Teachers will find rich contextual frameworks for exploring how Shakespeare envisions 'worlds' as emerging from dynamic variables, raising urgent questions about how identity and justice are environmentally constructed.
Focal plays include A Midsummer Night's Dream, As You Like It, Hamlet, Henry V, The Merchant of Venice, and Othello.
Each discussion features student centered 'Explorations'.
These play-specific classroom activities can also be adapted across Shakespeare's corpus and tailored for both secondary and university-level students.
These exercises encourage non-linear critical and creative thinking, inviting students to contemplate big ideas and generate new perspectives about the shared points of contact between Shakespeare's world and their own.

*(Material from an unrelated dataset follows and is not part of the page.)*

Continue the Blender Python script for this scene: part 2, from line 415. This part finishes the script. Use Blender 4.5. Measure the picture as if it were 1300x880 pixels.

John Yargo is Assistant Professor of English at Boston College. He holds a Ph.D. in English from the University of Massachusetts Amherst. His specializations are early modern literature, the environmental humanities, and critical race studies. His dissertation explores early modern representations of environmental catastrophe, including William Shakespeare's The Tempest, Aphra Behn's Oroonoko, and John Milton's Paradise Lost. He has published in Early Theatre, Studies in Philology, The Journal for Early Modern Cultural Studies, and Shakespeare Studies.